Dalam wawancara itu, Subchan
mengungkap tentang bisnis Soeharto dengan Ibnu Sutowo di Singapura. Saat musim
haji, ketika Subchan mengalami kecelakaan, Jenderal Amir Machmud juga tengah
berada di Tanah Suci.”Ini tetap janggal karena tidak ada investigasi pemerintah
untuk mengusut kematiannya,” kata Asvi.
Gemar Berdansa
Penampilan Subchan Zaenuri Echsan
yang cenderung flamboyan membuatnya kerap berseberangan dengan para kyai
Nahdlatul Ulama (NU). “Subchan itu pergaulannya luas tapi cenderung bebas,”
ujar tokoh Nahdlatul Ulama KH Salahuddin Wahid kepada Prioritas,
beberapa waktu lalu.
Subchan pernah dipecat dua kali dari
jabatannya sebagai Ketua I Pengurus Besar Nahdlatul Ulama. Pemecatan itu karena
ditemukan sebuah foto yang menggambarkan Subchan sedang berdansa dengan seorang
perempuan yang bukan muhrim di suatu tempat. “Di NU berdansa itu tidak bisa
diterima,” ujar Gus Solah, sapaan Salahuddin Wahid.
Cosmas Batu Bara, aktifis 66, pernah
melaksanakan pesta dansa bersama mahasiswa Perhimpunan Mahasiswa Katolik
Republik Indonesia (PMKRI) di penghujung tahun 1965. Cosmas menilai, Subchan
merupakan pedansa yang baik dan sopan sekali dalam mengajak mahasiswa untuk
berdansa. Comas pernah menanyakan kepada Subchan, “Apakah tidak dilarang
seorang tokoh Islam untuk berdansa.” Ketika itu, Subchan menjawab, “Saya kan
masih lajang, dengan demikian saya bebas saja berdansa dengan wanita manapun.”

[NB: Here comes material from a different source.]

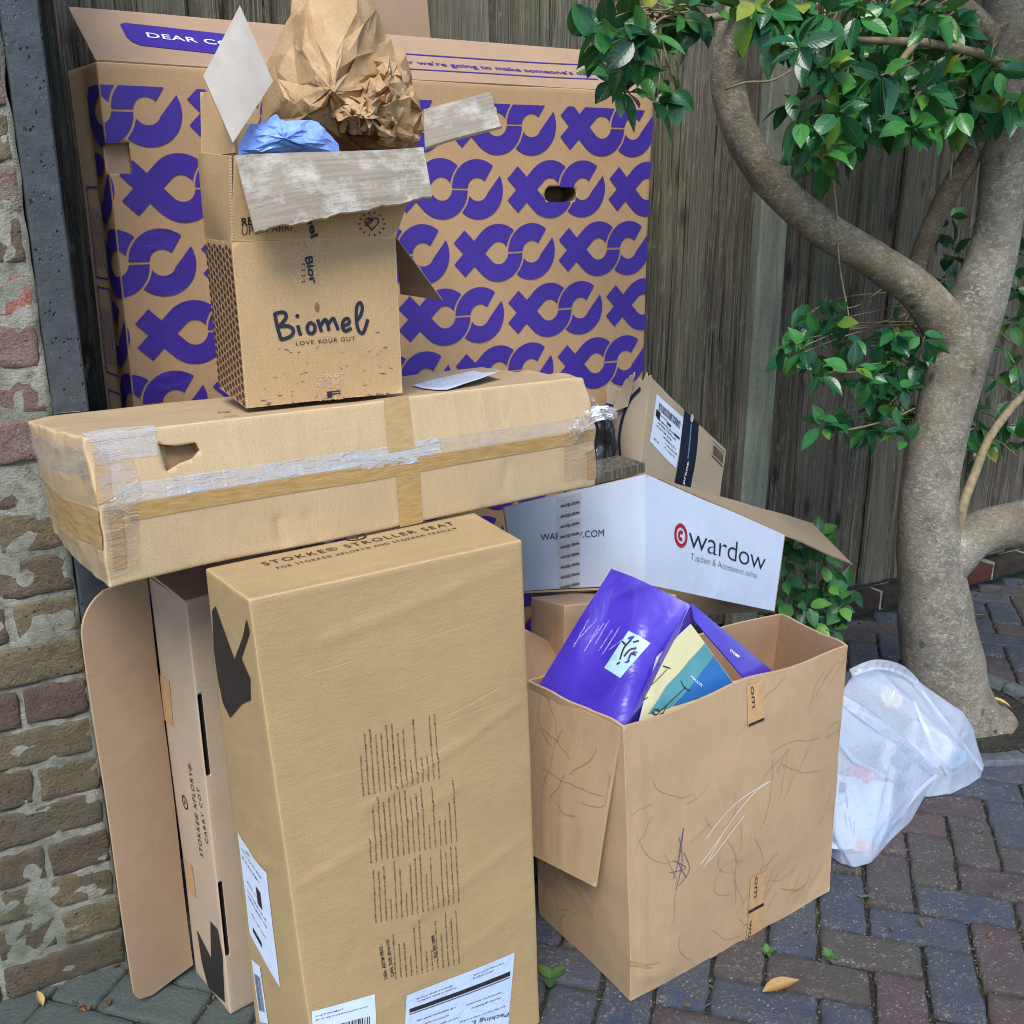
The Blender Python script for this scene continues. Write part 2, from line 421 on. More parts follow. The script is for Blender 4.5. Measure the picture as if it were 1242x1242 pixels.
def patch_px(name, F, pts, mat, parent, off=.001, cell=.02, px=True, thick=0):
    """label or strip of tape: four corners in photo pixels, laid on F"""
    q = [F.inv(*p) for p in pts] if px else pts
    f2 = lambda a, b: tuple(lerp(lerp(q[0][i], q[1][i], a), lerp(q[3][i], q[2][i], a), b) for i in (0, 1))
    W_ = math.dist(q[0], q[1]); H_ = math.dist(q[0], q[3]); nu = max(2, round(W_/cell)); nv = max(2, round(H_/cell))
    bm = bmesh.new(); ul = bm.loops.layers.uv.verify(); g = []
    for b in range(nv+1): g.append([bm.verts.new(F.M(*f2(a/nu, b/nv), off)) for a in range(nu+1)])
    for b in range(nv):
        for a in range(nu):
            f = bm.faces.new([g[b][a], g[b][a+1], g[b+1][a+1], g[b+1][a]])
            for lp, (i, j) in zip(f.loops, ((a, b), (a+1, b), (a+1, b+1), (a, b+1))): lp[ul].uv = (i/nu*W_, j/nv*H_)
    bm.normal_update()
    if sum((f.normal.dot(F.n0) for f in bm.faces)) < 0: bmesh.ops.reverse_faces(bm, faces=bm.faces)
    return bm_obj(name, bm, mat, parent, True)
def tiny_text(F, p0, p1, h, seed, dens=.9):
    """a line of print too small to read: letter-sized marks from p0 to p1 (metres)"""
    r = random.Random(seed); L = math.dist(p0, p1); ex = ((p1[0]-p0[0])/L, (p1[1]-p0[1])/L); ey = (-ex[1], ex[0]); out = []; t = 0
    while t < L:
        for _ in range(r.randint(2, 9)):
            w = h*r.uniform(.35, .7); hh = h*r.choice((.65, .7, .7, 1.)); b = -h*.25 if r.random() < .12 else 0
            if t+w > L: break
            P = lambda s, q: (p0[0]+ex[0]*s+ey[0]*q, p0[1]+ex[1]*s+ey[1]*q)
            if r.random() < .5: out.append([P(t, b), P(t+w, b), P(t+w, hh), P(t, hh)])
            else:
                out.append([P(t, b), P(t+w*.38, b), P(t+w*.38, hh), P(t, hh)]); out.append([P(t+w*.45, hh*.6), P(t+w, hh*.6), P(t+w, hh), P(t+w*.45, hh)])
            t += w+h*.18
        t += h*.55
    return out
def barcode(x0, y0, x1, y1, seed):
    r = random.Random(seed); out = []; x = x0
    while x < x1:
        w = (x1-x0)*r.choice((.008, .008, .016, .024)); out.append([(x, y0), (min(x+w, x1), y0), (min(x+w, x1), y1), (x, y1)]); x += w+(x1-x0)*r.choice((.008, .012, .02))
    return out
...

Meski Subchan suka berdansa, kata
Umar Basalim, mantan Sekretaris Jenderal Majelis Permusyawaratan Rakyat,
sebagai orang NU amalan agamanya sangat kuat sehingga KH Ali Ma’shum Krapyak,
Yogyakarta, membela Subchan yang dipecat. “Kalau wiridan itu bisa panjang. Di
mobil dia wiridan dengan bacaan khusus,” kata Umar.